Kennedy’s collection is a finalist in the Mary and Peter Biggs Award for Poetry in the 2019 Ockham’s (New Zealand Book Awards) and his attention to form and rhyme will be a big reason why. The shortlists often drive people to the shops to find the ‘good stuff’ which they sometimes then decry because it wasn’t what they expected. But what content do readers expect from poets these days? Is it to ‘feel’ something?

The risk in Kennedy collection lies here – in the reader feeling belittled. His irony could be read as condescension; his satire as mocking. In ‘Double Saw Final at the Canterbury A&P Show’ for example the poet’s eye could be read as ridicule; ‘I’m Impressed’ as a poem which praises foolishness.

I don’t think this is Kennedy’s intention, but it can happen in poems where Kennedy appears pleased with his own detachment, a smug onlooker. When he becomes more involved in the poem, engages and relates to the content, it couples with his form to create memorable poems.

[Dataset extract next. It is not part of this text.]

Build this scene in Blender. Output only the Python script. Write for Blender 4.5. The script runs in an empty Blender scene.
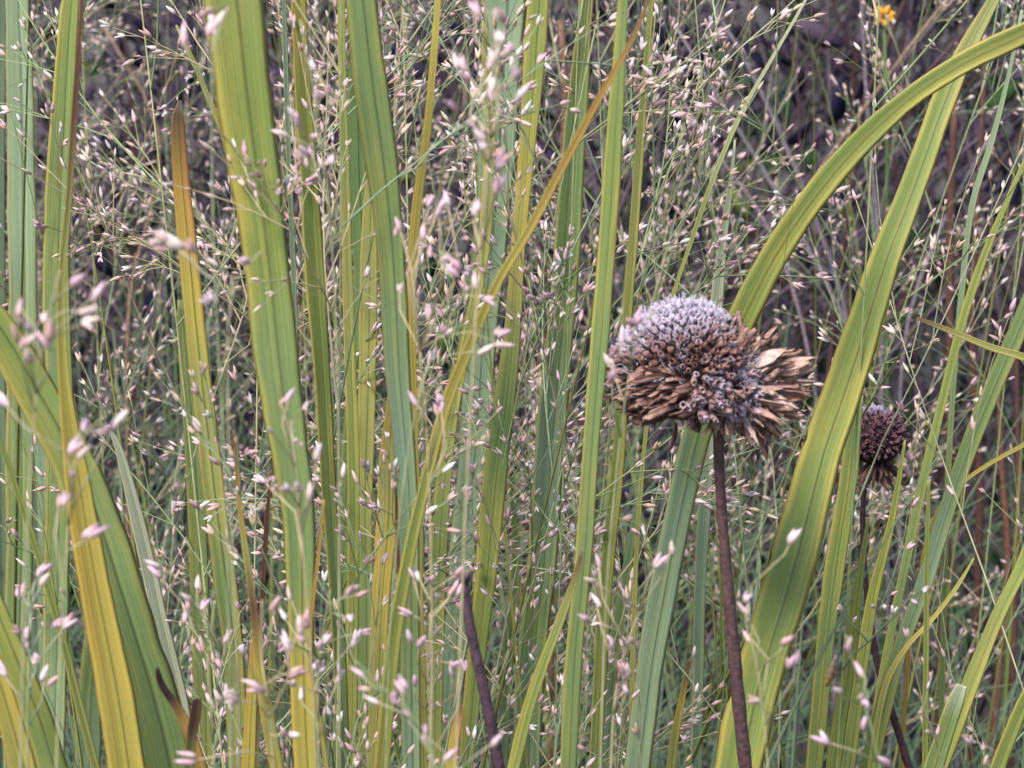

In ‘Four Directions at the Beach,’ Kennedy makes you look differently at a classic New Zealand scene. ‘Remembering America’ is like a sad country and western heartbreaker song. ‘The School of Naps’ a self-examination.

I have a close friend who on first meeting I detested; it was because I misunderstood her. I was like that with There’s No Place Like the Internet in Springtime. When I began reading it I felt like Kennedy wanted to make fun of me. If you feel like that too go back and try again and look at everything he is doing in each poem; you might find something else there which leads you to become close friends.